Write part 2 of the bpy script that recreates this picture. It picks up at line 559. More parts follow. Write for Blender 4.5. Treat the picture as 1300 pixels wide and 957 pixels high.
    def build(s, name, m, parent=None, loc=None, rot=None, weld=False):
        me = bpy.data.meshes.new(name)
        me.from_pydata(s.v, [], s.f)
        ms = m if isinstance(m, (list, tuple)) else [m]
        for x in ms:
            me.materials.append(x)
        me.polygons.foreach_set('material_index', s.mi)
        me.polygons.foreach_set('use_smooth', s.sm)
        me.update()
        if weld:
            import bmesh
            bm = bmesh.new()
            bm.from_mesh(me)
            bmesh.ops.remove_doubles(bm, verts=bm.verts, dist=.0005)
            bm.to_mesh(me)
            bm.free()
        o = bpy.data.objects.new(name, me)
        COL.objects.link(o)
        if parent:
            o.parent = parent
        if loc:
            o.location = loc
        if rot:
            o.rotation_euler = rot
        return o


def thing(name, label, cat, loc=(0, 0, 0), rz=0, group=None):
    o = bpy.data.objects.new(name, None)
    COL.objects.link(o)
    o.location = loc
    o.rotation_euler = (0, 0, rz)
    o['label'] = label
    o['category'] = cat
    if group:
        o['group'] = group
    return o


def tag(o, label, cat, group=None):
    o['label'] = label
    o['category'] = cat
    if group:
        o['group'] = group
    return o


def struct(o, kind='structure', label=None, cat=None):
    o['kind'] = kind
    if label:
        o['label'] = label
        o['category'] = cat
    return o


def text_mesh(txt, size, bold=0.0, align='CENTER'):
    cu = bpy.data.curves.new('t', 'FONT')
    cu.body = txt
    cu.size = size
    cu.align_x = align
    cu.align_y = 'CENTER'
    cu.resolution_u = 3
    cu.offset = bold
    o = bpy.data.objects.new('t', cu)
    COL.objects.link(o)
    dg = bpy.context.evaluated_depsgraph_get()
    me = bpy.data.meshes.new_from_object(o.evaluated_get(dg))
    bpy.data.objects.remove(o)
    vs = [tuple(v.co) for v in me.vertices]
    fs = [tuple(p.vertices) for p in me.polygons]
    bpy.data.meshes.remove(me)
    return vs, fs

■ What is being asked
Give every line of the material again, exactly as it reads.

■ Output of the task
Write part 2 of the bpy script that recreates this picture. It picks up at line 559. More parts follow. Write for Blender 4.5. Treat the picture as 1300 pixels wide and 957 pixels high.
    def build(s, name, m, parent=None, loc=None, rot=None, weld=False):
        me = bpy.data.meshes.new(name)
        me.from_pydata(s.v, [], s.f)
        ms = m if isinstance(m, (list, tuple)) else [m]
        for x in ms:
            me.materials.append(x)
        me.polygons.foreach_set('material_index', s.mi)
        me.polygons.foreach_set('use_smooth', s.sm)
        me.update()
        if weld:
            import bmesh
            bm = bmesh.new()
            bm.from_mesh(me)
            bmesh.ops.remove_doubles(bm, verts=bm.verts, dist=.0005)
            bm.to_mesh(me)
            bm.free()
        o = bpy.data.objects.new(name, me)
        COL.objects.link(o)
        if parent:
            o.parent = parent
        if loc:
            o.location = loc
        if rot:
            o.rotation_euler = rot
        return o


def thing(name, label, cat, loc=(0, 0, 0), rz=0, group=None):
    o = bpy.data.objects.new(name, None)
    COL.objects.link(o)
    o.location = loc
    o.rotation_euler = (0, 0, rz)
    o['label'] = label
    o['category'] = cat
    if group:
        o['group'] = group
    return o


def tag(o, label, cat, group=None):
    o['label'] = label
    o['category'] = cat
    if group:
        o['group'] = group
    return o


def struct(o, kind='structure', label=None, cat=None):
    o['kind'] = kind
    if label:
        o['label'] = label
        o['category'] = cat
    return o


def text_mesh(txt, size, bold=0.0, align='CENTER'):
    cu = bpy.data.curves.new('t', 'FONT')
    cu.body = txt
    cu.size = size
    cu.align_x = align
    cu.align_y = 'CENTER'
    cu.resolution_u = 3
    cu.offset = bold
    o = bpy.data.objects.new('t', cu)
    COL.objects.link(o)
    dg = bpy.context.evaluated_depsgraph_get()
    me = bpy.data.meshes.new_from_object(o.evaluated_get(dg))
    bpy.data.objects.remove(o)
    vs = [tuple(v.co) for v in me.vertices]
    fs = [tuple(p.vertices) for p in me.polygons]
    bpy.data.meshes.remove(me)
    return vs, fs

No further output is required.